— START DATA LINES —

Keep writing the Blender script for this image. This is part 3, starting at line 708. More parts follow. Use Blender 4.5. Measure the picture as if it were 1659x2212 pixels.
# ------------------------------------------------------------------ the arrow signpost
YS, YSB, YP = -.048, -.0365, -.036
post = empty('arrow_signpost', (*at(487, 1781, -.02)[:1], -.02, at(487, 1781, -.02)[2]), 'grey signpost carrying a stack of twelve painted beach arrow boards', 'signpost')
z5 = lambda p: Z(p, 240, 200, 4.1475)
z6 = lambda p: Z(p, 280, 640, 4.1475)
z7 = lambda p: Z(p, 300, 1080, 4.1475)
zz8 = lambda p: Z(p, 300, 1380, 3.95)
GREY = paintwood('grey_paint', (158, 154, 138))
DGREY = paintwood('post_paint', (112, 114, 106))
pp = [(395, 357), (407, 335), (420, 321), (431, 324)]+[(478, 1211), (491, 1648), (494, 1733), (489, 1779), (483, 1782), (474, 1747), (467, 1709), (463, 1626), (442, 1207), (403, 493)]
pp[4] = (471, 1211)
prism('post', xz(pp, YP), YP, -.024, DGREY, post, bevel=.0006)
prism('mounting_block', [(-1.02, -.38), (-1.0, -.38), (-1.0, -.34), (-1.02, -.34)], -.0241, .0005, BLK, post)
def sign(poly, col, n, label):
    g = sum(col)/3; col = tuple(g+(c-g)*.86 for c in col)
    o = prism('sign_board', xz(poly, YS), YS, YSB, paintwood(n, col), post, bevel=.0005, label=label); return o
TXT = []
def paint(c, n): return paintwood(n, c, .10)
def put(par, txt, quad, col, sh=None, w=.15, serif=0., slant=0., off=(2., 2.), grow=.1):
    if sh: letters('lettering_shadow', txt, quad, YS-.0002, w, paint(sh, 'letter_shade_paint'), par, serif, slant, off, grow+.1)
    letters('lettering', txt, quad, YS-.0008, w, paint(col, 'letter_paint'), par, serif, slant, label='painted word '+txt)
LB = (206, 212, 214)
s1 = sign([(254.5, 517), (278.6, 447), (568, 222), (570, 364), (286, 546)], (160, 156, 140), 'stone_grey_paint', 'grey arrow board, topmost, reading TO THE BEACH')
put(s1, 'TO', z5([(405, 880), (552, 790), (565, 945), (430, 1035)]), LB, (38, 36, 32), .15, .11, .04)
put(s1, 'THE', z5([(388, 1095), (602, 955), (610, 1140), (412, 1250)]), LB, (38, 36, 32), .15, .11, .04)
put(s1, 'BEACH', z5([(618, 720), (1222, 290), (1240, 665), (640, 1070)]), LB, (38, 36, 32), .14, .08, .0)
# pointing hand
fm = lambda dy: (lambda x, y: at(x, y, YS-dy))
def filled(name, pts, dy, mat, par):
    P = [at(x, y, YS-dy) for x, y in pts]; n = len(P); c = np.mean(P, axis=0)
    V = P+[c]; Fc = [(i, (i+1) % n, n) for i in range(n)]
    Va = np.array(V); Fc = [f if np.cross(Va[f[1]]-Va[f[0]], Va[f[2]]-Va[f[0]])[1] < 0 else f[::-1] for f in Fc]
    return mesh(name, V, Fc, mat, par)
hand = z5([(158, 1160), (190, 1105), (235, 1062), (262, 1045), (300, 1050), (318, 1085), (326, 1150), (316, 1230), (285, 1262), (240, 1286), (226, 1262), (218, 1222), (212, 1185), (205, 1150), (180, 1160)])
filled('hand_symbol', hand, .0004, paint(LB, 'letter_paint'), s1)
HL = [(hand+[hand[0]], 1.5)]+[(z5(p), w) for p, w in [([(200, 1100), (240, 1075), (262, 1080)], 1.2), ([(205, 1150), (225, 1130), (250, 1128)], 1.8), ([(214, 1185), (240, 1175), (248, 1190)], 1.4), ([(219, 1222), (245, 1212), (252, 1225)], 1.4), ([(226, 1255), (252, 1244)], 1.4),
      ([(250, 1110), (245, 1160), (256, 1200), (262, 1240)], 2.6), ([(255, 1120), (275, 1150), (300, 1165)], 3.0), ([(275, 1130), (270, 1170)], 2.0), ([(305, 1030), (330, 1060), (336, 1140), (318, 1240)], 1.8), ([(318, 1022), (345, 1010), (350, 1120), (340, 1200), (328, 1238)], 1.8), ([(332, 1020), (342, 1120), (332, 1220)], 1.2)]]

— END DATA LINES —

WHAT YOU WILL DO
Output the full listing exactly as it stands.

FINISHED ANSWER
Keep writing the Blender script for this image. This is part 3, starting at line 708. More parts follow. Use Blender 4.5. Measure the picture as if it were 1659x2212 pixels.
# ------------------------------------------------------------------ the arrow signpost
YS, YSB, YP = -.048, -.0365, -.036
post = empty('arrow_signpost', (*at(487, 1781, -.02)[:1], -.02, at(487, 1781, -.02)[2]), 'grey signpost carrying a stack of twelve painted beach arrow boards', 'signpost')
z5 = lambda p: Z(p, 240, 200, 4.1475)
z6 = lambda p: Z(p, 280, 640, 4.1475)
z7 = lambda p: Z(p, 300, 1080, 4.1475)
zz8 = lambda p: Z(p, 300, 1380, 3.95)
GREY = paintwood('grey_paint', (158, 154, 138))
DGREY = paintwood('post_paint', (112, 114, 106))
pp = [(395, 357), (407, 335), (420, 321), (431, 324)]+[(478, 1211), (491, 1648), (494, 1733), (489, 1779), (483, 1782), (474, 1747), (467, 1709), (463, 1626), (442, 1207), (403, 493)]
pp[4] = (471, 1211)
prism('post', xz(pp, YP), YP, -.024, DGREY, post, bevel=.0006)
prism('mounting_block', [(-1.02, -.38), (-1.0, -.38), (-1.0, -.34), (-1.02, -.34)], -.0241, .0005, BLK, post)
def sign(poly, col, n, label):
    g = sum(col)/3; col = tuple(g+(c-g)*.86 for c in col)
    o = prism('sign_board', xz(poly, YS), YS, YSB, paintwood(n, col), post, bevel=.0005, label=label); return o
TXT = []
def paint(c, n): return paintwood(n, c, .10)
def put(par, txt, quad, col, sh=None, w=.15, serif=0., slant=0., off=(2., 2.), grow=.1):
    if sh: letters('lettering_shadow', txt, quad, YS-.0002, w, paint(sh, 'letter_shade_paint'), par, serif, slant, off, grow+.1)
    letters('lettering', txt, quad, YS-.0008, w, paint(col, 'letter_paint'), par, serif, slant, label='painted word '+txt)
LB = (206, 212, 214)
s1 = sign([(254.5, 517), (278.6, 447), (568, 222), (570, 364), (286, 546)], (160, 156, 140), 'stone_grey_paint', 'grey arrow board, topmost, reading TO THE BEACH')
put(s1, 'TO', z5([(405, 880), (552, 790), (565, 945), (430, 1035)]), LB, (38, 36, 32), .15, .11, .04)
put(s1, 'THE', z5([(388, 1095), (602, 955), (610, 1140), (412, 1250)]), LB, (38, 36, 32), .15, .11, .04)
put(s1, 'BEACH', z5([(618, 720), (1222, 290), (1240, 665), (640, 1070)]), LB, (38, 36, 32), .14, .08, .0)
# pointing hand
fm = lambda dy: (lambda x, y: at(x, y, YS-dy))
def filled(name, pts, dy, mat, par):
    P = [at(x, y, YS-dy) for x, y in pts]; n = len(P); c = np.mean(P, axis=0)
    V = P+[c]; Fc = [(i, (i+1) % n, n) for i in range(n)]
    Va = np.array(V); Fc = [f if np.cross(Va[f[1]]-Va[f[0]], Va[f[2]]-Va[f[0]])[1] < 0 else f[::-1] for f in Fc]
    return mesh(name, V, Fc, mat, par)
hand = z5([(158, 1160), (190, 1105), (235, 1062), (262, 1045), (300, 1050), (318, 1085), (326, 1150), (316, 1230), (285, 1262), (240, 1286), (226, 1262), (218, 1222), (212, 1185), (205, 1150), (180, 1160)])
filled('hand_symbol', hand, .0004, paint(LB, 'letter_paint'), s1)
HL = [(hand+[hand[0]], 1.5)]+[(z5(p), w) for p, w in [([(200, 1100), (240, 1075), (262, 1080)], 1.2), ([(205, 1150), (225, 1130), (250, 1128)], 1.8), ([(214, 1185), (240, 1175), (248, 1190)], 1.4), ([(219, 1222), (245, 1212), (252, 1225)], 1.4), ([(226, 1255), (252, 1244)], 1.4),
      ([(250, 1110), (245, 1160), (256, 1200), (262, 1240)], 2.6), ([(255, 1120), (275, 1150), (300, 1165)], 3.0), ([(275, 1130), (270, 1170)], 2.0), ([(305, 1030), (330, 1060), (336, 1140), (318, 1240)], 1.8), ([(318, 1022), (345, 1010), (350, 1120), (340, 1200), (328, 1238)], 1.8), ([(332, 1020), (342, 1120), (332, 1220)], 1.2)]]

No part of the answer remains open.